Exercise. No pictures go into the copy. Write out exactly the lines below from the one containing "Write the bpy" through the one containing "scene.camera = cam".

Working data.
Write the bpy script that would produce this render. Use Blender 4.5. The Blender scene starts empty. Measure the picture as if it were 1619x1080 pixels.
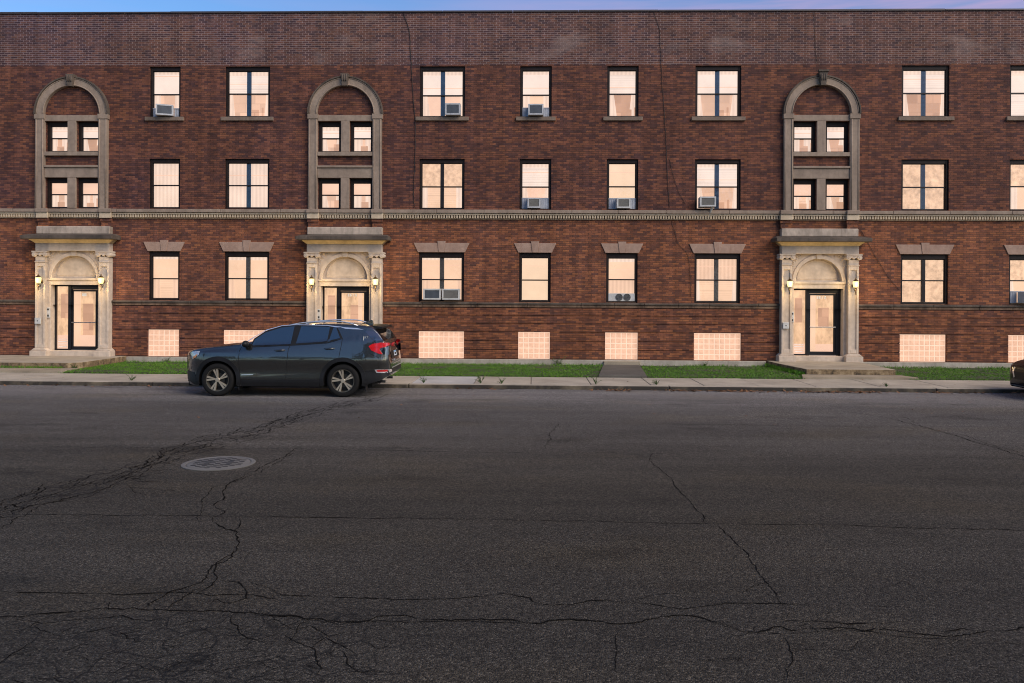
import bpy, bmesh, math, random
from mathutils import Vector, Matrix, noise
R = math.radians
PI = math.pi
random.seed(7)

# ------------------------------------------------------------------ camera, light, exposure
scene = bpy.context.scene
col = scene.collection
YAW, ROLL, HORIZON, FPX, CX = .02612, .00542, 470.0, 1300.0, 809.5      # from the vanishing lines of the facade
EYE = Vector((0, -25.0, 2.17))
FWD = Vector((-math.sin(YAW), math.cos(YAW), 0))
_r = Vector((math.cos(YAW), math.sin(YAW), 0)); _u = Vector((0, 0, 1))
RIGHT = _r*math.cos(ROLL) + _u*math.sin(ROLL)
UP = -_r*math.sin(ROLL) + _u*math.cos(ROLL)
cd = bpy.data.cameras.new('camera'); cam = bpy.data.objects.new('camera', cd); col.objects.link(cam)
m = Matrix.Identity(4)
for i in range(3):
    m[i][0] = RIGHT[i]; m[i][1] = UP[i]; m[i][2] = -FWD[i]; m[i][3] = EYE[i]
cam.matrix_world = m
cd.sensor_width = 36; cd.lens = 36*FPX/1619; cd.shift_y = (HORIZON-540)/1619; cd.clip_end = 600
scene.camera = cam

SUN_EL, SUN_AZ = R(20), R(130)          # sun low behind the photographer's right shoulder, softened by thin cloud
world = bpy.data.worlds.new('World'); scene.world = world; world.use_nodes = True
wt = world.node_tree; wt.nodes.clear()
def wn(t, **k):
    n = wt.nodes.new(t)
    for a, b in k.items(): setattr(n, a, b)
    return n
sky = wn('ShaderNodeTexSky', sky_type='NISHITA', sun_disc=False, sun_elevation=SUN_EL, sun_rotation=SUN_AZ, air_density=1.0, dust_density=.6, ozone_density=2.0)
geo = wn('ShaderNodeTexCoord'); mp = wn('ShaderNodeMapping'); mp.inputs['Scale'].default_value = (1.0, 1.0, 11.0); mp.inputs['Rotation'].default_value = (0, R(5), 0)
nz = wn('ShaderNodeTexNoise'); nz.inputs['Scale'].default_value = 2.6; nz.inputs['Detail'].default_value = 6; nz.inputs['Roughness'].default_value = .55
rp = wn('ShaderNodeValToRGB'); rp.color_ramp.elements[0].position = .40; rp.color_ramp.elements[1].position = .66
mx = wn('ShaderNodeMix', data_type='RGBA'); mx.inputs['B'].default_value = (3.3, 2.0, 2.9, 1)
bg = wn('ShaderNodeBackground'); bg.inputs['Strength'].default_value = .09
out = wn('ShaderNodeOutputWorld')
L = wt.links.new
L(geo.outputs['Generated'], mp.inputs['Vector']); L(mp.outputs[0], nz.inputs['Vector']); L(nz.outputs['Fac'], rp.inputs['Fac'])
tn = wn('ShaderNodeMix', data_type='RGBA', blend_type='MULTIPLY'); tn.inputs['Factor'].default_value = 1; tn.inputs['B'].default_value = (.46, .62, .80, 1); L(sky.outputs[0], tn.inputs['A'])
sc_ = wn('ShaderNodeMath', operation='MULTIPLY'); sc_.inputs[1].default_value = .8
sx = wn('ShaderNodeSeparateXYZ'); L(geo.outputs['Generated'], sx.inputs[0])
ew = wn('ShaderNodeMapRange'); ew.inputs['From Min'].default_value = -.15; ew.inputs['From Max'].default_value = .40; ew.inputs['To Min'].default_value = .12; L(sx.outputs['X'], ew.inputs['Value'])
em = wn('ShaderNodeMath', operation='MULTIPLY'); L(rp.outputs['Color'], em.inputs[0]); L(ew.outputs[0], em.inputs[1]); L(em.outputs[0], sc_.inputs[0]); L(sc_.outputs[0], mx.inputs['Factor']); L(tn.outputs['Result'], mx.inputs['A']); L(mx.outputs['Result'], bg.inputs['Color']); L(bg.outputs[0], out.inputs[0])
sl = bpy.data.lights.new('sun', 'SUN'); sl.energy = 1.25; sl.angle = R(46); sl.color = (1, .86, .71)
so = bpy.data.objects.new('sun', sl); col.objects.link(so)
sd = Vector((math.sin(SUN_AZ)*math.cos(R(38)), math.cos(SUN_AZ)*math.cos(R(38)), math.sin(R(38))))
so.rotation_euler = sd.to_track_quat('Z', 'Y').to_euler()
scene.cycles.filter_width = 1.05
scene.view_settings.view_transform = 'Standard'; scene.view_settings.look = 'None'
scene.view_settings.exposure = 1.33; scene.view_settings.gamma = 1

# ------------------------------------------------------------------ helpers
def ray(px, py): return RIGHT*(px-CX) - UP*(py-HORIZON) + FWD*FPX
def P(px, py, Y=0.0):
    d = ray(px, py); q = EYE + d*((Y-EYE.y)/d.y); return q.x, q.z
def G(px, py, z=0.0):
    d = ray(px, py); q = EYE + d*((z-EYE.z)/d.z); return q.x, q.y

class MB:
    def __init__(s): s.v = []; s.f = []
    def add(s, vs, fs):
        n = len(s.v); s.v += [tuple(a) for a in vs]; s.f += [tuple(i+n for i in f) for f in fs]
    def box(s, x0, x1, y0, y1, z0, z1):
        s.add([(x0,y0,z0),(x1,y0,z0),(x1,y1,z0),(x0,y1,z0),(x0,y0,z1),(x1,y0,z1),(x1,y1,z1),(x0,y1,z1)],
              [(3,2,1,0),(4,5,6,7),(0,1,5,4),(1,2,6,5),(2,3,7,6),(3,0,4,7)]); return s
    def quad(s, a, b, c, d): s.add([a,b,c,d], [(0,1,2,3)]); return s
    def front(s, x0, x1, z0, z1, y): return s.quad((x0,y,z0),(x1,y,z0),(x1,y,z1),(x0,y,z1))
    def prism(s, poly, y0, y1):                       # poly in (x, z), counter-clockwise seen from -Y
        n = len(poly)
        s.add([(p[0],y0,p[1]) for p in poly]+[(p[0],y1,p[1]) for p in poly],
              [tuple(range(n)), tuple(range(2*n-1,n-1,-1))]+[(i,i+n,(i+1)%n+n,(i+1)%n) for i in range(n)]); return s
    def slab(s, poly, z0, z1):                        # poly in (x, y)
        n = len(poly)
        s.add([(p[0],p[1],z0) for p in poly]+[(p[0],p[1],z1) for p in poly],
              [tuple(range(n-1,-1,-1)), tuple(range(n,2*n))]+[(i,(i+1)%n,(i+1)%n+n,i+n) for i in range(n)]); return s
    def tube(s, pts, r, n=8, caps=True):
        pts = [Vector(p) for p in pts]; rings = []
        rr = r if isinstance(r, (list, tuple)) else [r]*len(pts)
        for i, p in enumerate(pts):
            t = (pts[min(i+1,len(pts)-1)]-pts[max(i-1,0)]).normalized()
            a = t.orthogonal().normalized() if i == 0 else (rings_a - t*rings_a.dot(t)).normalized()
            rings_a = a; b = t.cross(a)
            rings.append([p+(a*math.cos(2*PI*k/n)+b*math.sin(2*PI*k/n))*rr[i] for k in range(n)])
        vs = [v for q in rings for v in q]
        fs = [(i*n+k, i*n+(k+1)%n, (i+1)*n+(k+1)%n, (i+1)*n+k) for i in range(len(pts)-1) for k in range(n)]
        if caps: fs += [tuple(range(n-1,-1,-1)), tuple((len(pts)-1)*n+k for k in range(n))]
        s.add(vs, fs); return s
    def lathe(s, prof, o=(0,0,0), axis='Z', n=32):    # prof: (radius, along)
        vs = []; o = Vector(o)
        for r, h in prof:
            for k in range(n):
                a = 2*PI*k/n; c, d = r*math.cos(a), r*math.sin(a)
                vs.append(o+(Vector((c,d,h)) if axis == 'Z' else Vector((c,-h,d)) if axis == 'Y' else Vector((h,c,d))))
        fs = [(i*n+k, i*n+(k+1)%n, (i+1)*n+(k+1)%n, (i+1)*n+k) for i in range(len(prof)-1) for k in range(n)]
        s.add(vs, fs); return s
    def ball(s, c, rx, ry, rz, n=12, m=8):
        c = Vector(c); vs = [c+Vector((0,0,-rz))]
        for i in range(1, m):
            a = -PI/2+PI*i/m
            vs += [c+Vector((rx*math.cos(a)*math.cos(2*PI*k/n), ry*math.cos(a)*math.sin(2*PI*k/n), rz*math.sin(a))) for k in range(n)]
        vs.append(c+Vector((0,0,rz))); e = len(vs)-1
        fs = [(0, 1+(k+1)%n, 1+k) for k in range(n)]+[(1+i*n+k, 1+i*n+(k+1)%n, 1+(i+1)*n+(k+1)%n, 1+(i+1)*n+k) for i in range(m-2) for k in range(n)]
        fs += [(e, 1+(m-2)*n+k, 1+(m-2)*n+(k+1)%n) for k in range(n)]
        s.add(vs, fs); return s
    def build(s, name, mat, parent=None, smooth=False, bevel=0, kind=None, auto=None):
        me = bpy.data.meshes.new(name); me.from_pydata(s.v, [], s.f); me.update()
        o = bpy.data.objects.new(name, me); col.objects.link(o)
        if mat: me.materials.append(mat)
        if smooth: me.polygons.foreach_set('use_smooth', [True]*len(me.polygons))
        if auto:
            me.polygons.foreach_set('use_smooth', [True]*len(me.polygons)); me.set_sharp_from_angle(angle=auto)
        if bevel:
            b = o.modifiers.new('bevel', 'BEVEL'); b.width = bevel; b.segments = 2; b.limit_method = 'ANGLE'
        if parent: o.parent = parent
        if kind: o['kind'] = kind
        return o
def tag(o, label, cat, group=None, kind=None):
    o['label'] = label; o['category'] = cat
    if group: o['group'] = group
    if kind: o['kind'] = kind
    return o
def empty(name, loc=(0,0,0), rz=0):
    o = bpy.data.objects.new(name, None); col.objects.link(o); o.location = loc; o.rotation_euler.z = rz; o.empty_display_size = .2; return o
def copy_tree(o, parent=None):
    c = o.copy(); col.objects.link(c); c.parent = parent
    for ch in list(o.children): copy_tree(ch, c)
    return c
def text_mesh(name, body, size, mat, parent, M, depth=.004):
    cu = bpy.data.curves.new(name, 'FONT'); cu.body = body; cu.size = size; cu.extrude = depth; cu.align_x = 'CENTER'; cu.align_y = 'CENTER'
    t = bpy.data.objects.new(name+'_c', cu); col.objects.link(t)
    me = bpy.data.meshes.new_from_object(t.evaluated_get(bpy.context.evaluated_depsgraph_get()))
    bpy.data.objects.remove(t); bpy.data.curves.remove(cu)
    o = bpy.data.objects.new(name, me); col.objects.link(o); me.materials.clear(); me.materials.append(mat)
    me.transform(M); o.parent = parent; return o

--

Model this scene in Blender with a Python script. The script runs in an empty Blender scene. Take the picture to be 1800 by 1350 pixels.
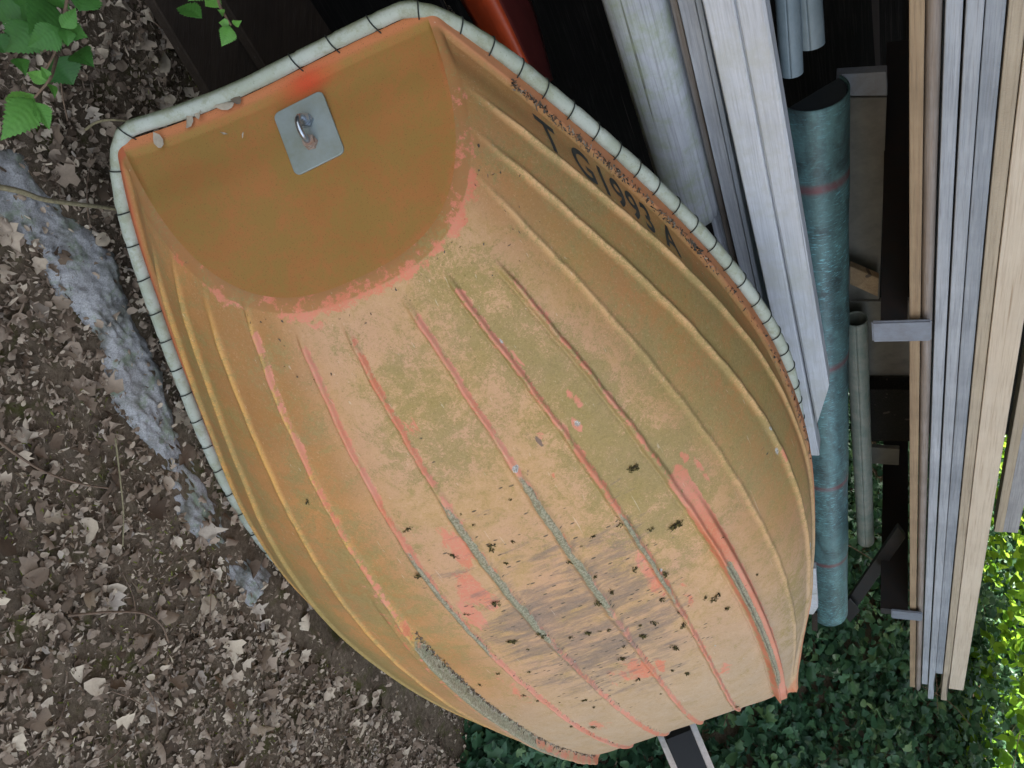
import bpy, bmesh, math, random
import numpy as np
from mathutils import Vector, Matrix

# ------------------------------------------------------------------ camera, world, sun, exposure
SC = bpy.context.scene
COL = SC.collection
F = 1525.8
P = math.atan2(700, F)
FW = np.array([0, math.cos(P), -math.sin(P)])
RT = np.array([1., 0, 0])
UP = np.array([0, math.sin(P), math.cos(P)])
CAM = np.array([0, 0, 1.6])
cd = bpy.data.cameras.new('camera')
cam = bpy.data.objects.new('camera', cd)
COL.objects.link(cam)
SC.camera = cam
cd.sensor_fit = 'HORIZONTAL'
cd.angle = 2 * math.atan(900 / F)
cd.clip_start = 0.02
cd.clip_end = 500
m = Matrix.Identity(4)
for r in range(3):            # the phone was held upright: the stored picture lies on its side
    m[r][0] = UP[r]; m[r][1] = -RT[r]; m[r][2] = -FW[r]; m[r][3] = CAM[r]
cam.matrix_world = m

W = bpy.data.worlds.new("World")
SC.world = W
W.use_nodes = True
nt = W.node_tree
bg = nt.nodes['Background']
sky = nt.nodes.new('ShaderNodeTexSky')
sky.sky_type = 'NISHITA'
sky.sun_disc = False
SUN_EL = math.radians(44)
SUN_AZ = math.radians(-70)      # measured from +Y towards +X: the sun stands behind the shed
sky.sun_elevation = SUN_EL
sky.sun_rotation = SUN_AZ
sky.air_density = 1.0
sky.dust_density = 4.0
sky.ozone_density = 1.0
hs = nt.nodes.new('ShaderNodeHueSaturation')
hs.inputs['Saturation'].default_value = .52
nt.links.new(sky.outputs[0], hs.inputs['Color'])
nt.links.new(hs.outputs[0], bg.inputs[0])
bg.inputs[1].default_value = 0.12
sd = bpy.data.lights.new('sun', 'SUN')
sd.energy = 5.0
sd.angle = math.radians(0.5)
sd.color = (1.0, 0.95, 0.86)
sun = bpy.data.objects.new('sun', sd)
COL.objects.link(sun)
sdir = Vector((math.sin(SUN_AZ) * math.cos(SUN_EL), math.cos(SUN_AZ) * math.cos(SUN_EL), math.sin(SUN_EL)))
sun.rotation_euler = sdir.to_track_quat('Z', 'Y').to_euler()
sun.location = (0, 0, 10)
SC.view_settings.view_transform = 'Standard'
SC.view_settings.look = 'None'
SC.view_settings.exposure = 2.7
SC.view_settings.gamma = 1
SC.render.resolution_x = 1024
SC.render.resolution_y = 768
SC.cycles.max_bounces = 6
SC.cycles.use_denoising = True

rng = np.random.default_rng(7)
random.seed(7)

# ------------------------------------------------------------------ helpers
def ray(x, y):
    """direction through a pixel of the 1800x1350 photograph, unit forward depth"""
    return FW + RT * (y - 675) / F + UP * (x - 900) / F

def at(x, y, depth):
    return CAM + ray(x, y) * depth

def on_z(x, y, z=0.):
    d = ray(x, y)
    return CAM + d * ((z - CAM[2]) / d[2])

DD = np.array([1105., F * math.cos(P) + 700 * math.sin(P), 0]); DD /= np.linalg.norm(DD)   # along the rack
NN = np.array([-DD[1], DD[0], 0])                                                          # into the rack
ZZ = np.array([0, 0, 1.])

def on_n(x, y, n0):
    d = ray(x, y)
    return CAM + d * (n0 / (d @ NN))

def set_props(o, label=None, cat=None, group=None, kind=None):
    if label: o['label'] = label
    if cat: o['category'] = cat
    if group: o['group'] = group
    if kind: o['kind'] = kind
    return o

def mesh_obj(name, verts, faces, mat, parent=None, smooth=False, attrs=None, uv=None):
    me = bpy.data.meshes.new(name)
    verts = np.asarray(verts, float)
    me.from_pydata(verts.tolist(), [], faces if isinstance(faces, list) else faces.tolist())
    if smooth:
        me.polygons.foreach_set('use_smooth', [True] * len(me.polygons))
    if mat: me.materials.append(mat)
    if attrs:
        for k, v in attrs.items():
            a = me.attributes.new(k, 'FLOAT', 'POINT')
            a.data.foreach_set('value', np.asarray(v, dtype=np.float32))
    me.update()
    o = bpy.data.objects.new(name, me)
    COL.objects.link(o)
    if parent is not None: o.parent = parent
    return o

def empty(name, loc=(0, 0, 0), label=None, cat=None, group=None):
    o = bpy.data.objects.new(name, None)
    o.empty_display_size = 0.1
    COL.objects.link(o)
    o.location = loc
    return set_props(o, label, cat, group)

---

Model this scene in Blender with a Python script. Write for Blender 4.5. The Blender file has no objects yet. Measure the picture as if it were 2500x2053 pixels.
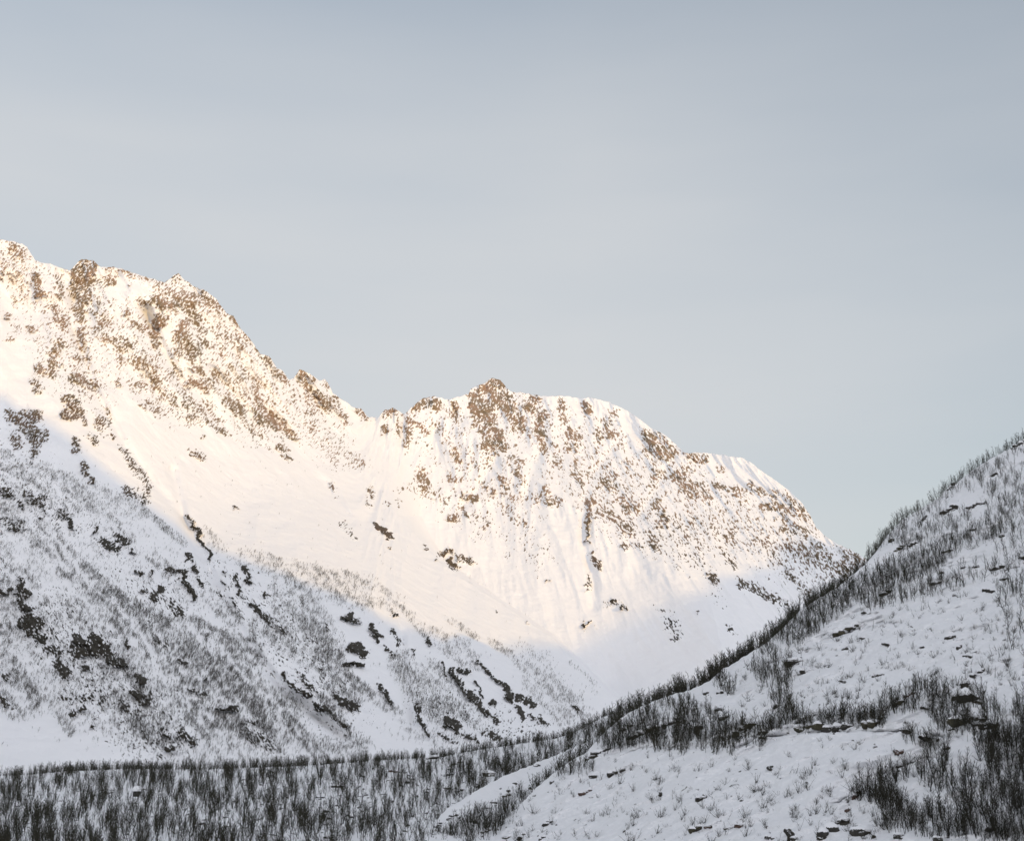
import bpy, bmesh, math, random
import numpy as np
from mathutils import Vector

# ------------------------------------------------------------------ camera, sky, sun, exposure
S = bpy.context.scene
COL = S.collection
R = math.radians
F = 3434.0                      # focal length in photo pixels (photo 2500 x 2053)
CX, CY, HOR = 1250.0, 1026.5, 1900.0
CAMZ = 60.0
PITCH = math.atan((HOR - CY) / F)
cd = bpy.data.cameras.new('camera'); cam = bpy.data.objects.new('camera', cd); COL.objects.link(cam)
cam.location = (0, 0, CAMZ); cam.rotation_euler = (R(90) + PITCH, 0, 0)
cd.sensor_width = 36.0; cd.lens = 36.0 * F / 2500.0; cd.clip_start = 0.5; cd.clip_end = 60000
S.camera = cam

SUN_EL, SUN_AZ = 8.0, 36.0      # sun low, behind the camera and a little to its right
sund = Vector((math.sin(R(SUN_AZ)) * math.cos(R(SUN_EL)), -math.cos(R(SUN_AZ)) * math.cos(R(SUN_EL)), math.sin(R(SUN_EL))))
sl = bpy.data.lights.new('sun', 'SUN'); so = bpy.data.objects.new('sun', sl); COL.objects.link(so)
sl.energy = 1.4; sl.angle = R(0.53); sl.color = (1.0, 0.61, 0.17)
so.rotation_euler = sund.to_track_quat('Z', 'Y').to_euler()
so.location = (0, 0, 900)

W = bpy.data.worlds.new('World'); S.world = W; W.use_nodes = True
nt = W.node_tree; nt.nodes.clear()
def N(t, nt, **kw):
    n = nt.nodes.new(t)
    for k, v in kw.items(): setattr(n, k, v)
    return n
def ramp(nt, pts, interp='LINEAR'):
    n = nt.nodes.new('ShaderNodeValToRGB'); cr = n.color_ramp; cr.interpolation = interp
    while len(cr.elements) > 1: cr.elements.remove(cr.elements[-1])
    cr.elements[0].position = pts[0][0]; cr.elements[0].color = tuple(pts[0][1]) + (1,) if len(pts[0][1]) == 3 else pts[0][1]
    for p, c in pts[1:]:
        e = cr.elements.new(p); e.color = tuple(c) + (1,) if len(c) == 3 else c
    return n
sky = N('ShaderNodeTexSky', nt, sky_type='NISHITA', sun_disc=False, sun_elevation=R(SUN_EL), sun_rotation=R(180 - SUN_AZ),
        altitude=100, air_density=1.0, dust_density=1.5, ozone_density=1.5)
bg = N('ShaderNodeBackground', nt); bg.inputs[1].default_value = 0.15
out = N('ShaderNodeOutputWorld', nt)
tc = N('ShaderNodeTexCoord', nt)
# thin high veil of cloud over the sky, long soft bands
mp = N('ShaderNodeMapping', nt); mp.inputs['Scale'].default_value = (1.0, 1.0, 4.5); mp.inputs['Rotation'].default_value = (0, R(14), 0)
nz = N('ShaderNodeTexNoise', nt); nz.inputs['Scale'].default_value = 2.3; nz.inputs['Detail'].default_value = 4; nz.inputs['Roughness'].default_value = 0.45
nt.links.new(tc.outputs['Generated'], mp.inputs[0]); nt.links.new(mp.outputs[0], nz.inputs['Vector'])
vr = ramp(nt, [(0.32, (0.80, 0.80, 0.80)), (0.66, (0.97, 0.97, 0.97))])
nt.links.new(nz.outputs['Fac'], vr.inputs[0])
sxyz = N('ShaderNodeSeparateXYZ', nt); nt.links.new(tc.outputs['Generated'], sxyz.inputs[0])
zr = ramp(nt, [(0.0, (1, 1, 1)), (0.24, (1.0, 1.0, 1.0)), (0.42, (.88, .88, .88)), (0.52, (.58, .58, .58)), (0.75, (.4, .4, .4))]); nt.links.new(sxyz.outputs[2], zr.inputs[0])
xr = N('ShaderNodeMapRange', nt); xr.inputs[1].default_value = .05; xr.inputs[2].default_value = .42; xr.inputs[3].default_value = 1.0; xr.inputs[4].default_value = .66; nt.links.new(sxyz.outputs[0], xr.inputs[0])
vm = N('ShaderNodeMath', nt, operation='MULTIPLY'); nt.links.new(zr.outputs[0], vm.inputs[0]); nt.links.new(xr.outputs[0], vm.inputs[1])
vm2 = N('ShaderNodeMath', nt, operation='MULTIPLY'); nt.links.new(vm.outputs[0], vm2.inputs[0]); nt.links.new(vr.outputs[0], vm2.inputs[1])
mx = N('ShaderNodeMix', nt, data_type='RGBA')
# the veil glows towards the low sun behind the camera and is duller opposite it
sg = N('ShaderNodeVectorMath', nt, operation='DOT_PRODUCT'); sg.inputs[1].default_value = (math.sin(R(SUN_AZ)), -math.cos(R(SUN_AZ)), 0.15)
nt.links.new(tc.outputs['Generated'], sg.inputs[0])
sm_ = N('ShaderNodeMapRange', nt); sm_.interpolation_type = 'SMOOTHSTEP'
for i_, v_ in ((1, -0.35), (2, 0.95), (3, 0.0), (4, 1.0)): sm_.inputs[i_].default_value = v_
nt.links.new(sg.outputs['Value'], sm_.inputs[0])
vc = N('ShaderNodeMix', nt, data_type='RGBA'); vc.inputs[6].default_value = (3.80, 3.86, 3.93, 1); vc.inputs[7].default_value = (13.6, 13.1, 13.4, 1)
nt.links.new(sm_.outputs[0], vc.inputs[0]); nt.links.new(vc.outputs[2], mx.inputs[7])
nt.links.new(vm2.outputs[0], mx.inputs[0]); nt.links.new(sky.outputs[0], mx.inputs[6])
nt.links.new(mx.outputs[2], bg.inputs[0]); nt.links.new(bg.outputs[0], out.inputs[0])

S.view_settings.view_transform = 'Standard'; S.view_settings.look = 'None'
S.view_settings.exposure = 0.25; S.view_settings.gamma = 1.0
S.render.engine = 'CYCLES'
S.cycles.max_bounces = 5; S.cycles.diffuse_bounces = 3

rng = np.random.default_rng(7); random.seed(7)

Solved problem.
Write the bpy script that would produce this render. Use Blender 4.5. The Blender scene starts empty. Measure the picture as if it were 1619x1080 pixels.
import bpy, bmesh, math, random
from mathutils import Vector, Matrix, noise
R = math.radians
PI = math.pi
random.seed(7)

# ------------------------------------------------------------------ camera, light, exposure
scene = bpy.context.scene
col = scene.collection
YAW, ROLL, HORIZON, FPX, CX = .02612, .00542, 470.0, 1300.0, 809.5      # from the vanishing lines of the facade
EYE = Vector((0, -25.0, 2.17))
FWD = Vector((-math.sin(YAW), math.cos(YAW), 0))
_r = Vector((math.cos(YAW), math.sin(YAW), 0)); _u = Vector((0, 0, 1))
RIGHT = _r*math.cos(ROLL) + _u*math.sin(ROLL)
UP = -_r*math.sin(ROLL) + _u*math.cos(ROLL)
cd = bpy.data.cameras.new('camera'); cam = bpy.data.objects.new('camera', cd); col.objects.link(cam)
m = Matrix.Identity(4)
for i in range(3):
    m[i][0] = RIGHT[i]; m[i][1] = UP[i]; m[i][2] = -FWD[i]; m[i][3] = EYE[i]
cam.matrix_world = m
cd.sensor_width = 36; cd.lens = 36*FPX/1619; cd.shift_y = (HORIZON-540)/1619; cd.clip_end = 600
scene.camera = cam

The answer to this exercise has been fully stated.